Como você começou a realizar filmes?
"Sou arquiteto de formação, mas sempre trabalhei com comunicação. O interesse pelo audiovisual surgiu naturalmente e, em 2010, fiz um curso de cinema documentário em Cuba, que foi determinante para realizar o meu primeiro curta-metragem (A Jangada de Raiz, 2012). Desde então, tenho desenvolvido diversos projetos e, para registrá-los, era necessário ter uma empresa certificada pela Ancine. Assim, a Raruti Comunicação e Design, da qual eu já era sócio, se tornou também uma produtora de filmes."
Trabalhou antes em outras empresas?
"Trabalhei durante 18 anos na Unesco, na área de comunicação. A atividade cinematográfica foi desenvolvida em paralelo. Eu utilizava as minhas férias para viajar e filmar, trabalhando temas etnográficos e antropológicos, não necessariamente comerciais. Como não tinha interesse comercial nestes projetos, que eu mesmo financiava, tinha muita liberdade para trabalhar os temas."
Tem associados?
"Sempre trabalhei de forma independente, mas no projeto de O Império de um Navegador, contei com a parceria de uma produtora maranhense, a Guarnicê Produções, de Joaquim Haickel."
Boa parte dos seus temas são ligados ao mar...
"Quando me formei em arquitetura, em 1986, fui trabalhar em São Luís (MA), no programa de recuperação do patrimônio histórico (Projeto Praia Grande), que era dirigido por um engenheiro mineiro, o Luiz Phelipe Andrés. Entre os diversos programas que ele dirigia, um me chamou a atenção: o Projeto Embarcações do Maranhão, uma pesquisa sobre as técnicas construtivas tradicionais artesanais de embarcações. Acabei me inserindo naquele projeto e, desde então, me apaixonei pelos temas ligados ao mar. Depois de um ano e meio em São Luís, fui para Portugal, onde fiquei dez anos e também trabalhei com este tema. Ao voltar para o Brasil, decidi continuar estudando as embarcações brasileiras, sempre com o apoio e parceria do Phelipe Andrés, e comecei a viajar pela costa, acompanhado pelo fotógrafo Niven Franci. Durante anos, registramos as embarcações tradicionais e, diante de tanto material, veio a vontade de registrar em filme, também."
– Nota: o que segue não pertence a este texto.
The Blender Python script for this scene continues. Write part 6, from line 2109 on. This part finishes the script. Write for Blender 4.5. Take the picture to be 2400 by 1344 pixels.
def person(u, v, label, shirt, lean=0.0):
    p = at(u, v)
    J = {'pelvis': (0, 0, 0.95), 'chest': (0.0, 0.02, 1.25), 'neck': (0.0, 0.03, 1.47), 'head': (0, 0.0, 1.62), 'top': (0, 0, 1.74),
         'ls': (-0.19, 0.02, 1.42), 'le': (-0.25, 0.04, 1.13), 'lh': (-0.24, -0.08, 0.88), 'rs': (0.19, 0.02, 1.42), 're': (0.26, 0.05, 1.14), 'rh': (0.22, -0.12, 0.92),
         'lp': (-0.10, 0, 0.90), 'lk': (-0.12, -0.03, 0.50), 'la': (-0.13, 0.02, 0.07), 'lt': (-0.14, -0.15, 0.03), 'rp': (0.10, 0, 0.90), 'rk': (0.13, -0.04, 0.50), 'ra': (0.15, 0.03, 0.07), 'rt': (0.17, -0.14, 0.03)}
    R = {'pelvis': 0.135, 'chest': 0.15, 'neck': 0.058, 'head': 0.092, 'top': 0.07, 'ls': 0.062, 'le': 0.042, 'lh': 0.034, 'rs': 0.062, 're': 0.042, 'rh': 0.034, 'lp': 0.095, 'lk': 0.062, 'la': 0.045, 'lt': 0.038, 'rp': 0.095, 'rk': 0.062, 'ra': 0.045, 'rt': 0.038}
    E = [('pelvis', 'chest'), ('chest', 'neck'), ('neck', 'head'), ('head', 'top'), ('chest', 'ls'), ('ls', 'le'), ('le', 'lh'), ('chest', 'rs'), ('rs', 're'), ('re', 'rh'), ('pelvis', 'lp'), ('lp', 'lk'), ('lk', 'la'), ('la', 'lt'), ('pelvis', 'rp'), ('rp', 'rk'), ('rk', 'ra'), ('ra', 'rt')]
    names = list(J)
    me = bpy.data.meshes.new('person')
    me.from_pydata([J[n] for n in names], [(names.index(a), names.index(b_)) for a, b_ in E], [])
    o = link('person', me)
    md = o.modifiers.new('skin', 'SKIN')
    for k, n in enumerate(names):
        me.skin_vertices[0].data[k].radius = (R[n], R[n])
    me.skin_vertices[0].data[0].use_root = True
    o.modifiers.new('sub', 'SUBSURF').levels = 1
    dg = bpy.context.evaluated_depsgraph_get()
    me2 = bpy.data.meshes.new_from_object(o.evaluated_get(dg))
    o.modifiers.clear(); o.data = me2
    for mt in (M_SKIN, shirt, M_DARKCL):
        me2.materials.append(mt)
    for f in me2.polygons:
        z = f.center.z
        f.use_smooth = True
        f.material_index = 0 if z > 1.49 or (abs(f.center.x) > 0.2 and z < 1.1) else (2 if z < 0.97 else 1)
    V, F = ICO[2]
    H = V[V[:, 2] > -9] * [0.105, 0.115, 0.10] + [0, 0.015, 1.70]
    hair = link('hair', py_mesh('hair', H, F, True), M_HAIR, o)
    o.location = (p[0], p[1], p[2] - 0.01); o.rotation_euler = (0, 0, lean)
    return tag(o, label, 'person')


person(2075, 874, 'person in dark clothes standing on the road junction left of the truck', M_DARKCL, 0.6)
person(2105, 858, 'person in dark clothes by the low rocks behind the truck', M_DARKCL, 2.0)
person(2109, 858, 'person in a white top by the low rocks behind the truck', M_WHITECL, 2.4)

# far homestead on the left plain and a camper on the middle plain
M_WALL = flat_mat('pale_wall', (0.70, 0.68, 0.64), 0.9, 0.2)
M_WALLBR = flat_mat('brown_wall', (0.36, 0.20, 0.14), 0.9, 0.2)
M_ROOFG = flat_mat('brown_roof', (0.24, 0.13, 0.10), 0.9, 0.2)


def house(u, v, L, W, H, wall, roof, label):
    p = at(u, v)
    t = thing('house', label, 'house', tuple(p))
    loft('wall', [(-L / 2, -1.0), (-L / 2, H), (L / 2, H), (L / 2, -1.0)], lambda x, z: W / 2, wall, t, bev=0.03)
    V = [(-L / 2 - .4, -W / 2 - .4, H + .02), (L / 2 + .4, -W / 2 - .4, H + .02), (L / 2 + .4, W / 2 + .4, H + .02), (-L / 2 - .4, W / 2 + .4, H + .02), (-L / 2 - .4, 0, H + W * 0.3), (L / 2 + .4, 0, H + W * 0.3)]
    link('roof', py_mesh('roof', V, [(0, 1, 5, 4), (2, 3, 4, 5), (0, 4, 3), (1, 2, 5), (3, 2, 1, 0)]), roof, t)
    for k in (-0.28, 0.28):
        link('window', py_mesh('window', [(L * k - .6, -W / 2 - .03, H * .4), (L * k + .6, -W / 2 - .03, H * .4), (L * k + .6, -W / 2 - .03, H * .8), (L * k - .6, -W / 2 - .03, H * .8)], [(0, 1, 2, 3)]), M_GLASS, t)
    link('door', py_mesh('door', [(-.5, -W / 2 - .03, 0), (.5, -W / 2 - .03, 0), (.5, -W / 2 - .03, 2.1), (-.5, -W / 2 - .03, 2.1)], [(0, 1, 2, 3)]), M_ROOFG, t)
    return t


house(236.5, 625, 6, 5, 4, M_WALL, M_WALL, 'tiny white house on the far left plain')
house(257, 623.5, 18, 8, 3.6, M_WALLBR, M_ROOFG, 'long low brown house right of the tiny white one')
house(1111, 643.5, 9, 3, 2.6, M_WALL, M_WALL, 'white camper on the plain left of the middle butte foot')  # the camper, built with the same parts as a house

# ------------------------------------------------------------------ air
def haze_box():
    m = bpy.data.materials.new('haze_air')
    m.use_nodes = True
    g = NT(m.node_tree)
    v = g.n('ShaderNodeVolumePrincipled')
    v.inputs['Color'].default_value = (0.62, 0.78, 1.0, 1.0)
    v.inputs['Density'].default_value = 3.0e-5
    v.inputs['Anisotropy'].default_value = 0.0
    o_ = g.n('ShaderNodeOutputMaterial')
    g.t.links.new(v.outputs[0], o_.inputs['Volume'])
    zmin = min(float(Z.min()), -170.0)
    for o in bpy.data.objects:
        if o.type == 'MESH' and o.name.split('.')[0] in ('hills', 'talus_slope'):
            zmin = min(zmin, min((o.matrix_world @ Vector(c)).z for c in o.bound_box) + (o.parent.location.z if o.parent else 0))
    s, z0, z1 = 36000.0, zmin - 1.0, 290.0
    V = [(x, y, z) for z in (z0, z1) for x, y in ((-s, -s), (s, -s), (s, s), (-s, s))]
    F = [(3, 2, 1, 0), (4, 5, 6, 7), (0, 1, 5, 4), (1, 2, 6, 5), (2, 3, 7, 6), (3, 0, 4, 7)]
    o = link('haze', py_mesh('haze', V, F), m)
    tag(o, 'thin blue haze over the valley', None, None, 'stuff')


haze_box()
E o assassinato do Silicrim?
"O nosso querido Mestre Silicrim foi brutalmente assassinado em 2018, razão pela qual nós (eu e o Joaquim Haickel) decidimos não comercializar o filme. Preferimos oferecê-lo gratuitamente ao público por meio das plataformas Youtube e Vimeo. O documentário já havia participado de alguns festivais, inclusive com premiações, mas optamos por liberá-lo, muito em razão da comoção que a perda de Silicrim causou em sua região, do desejo de muitos em visualizá-lo e da dificuldade em acessar uma plataforma digital monetizada. Foi também uma forma de o homenagear e nosso desejo é que este filme chegue ao maior número de pessoas, no Brasil e no exterior."